West Texas Intermediate crude for January delivery lost $2.36 to $54.11 on the New York Merc, while Brent for February lost $1.91 to $59.27 (all figures in this para U.S.). Western Canadian Select traded at a discount of $16 to WTI ($38.11), unchanged. Natural gas for January lost six cents to $3.64. The TSX energy index added 2.63 points to close at 218.67.

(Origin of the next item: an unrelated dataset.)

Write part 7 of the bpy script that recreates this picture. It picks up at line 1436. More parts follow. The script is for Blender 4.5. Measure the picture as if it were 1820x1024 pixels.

Enerplus Corp. (ERF) added 56 cents to $11.56 on 7.93 million shares, after setting a 2015 budget of $635-million (down from $830-million in 2014) and keeping its dividend at nine cents a month. Investors were pleased. At 9.8 per cent of as of yesterday's close, Enerplus's yield is the second highest of all oil companies on the S&P/TSX 60 Index, after Crescent Point Energy Corp. (CPG: $27.06) (with a yield of 10.4 per cent as of yesterday's close). The former top yielder, Penn West Petroleum Ltd. (PWT: $2.61), gave in and slashed its dividend yesterday. Enerplus could have gone the same way. It is no stranger to cutting its dividend because of weak commodity prices. In 2012, it halved the dividend to nine cents from 18 cents, and throughout its history, the dividend has come down from its high of 40 cents. Enerplus says it will cut its current dividend if the downturn persists. For now, it is protected by hedges and a "defensive" 2015 budget. "Defensive" means that the company is hunkering down in Fort Berthold in North Dakota, where it expects to spend $320-million drilling Bakken/Three Forks oil wells. The second-highest spending area, the U.S. Marcellus gas play, will see just $90-million of activity, a nearly 50-per-cent decrease over last year because of low gas prices. The Canadian gas assets in the Alberta Wilrich and Duvernay plays are more or less being ignored. They got 10 per cent of the budget of in 2014, but in 2015, the Wilrich will get just 3 per cent and Duvernay will get next to nothing.